China US trade dispute
NEW YORK, NEW YORK, U.S. — Despite the friction that currently exists between the United States and China on the trade front, the two economies should eventually be able to work through their issues and tensions, a top executive with Archer Daniels Midland Co. told participants at the BMO Capital Markets Farm to Market Conference on May 16 in New York.

“China announced that, by 2020, they want to move toward an E10 blend within the country,” explained Ray Young, executive vice-president and chief financial officer at ADM. “And so with the 50 billion gallons of gasoline consumption at a 10% blend rate, that’s about 5 billion gallons of ethanol demand that they’re going to need. Currently, China has roughly 1 billion gallons of ethanol capacity. And they will probably expand some capacity and get toward a 2 billion number. But the implication is they’re going to have to bring in ethanol in order to try to support the E10 mandates that they’re talking about.

Ray Young executive VP CFO of ADM
Ray Young, executive vice-president and chief financial officer at ADM
“I know there’s trade frictions between the U.S. and China right now and there’s additional tariffs on ethanol, which has actually stopped the flow of ethanol from United States to China.
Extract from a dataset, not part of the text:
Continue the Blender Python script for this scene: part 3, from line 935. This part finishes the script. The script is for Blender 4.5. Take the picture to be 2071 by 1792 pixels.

But I’m confident that, at some juncture, we’ll get through the U.S.-China trade issues and tensions.”

Once the United States and China work through their trade differences, Young said he expects China to turn to the United States to help address its trade imbalance issue.

“It would appear U.S. ethanol would be one of these items, which would be something that China won’t actually bring on to support their mandates in terms of E10, but also to really kind of support the trade imbalance issues,” he said. “So therefore, looking over the medium term, we’re actually feeling optimistic that could create the potential in order to help us kind of drive ethanol margins in this industry back to the levels that we thought we were going to be, which is more in the 30¢ to 40¢ per gallon range over the medium term.”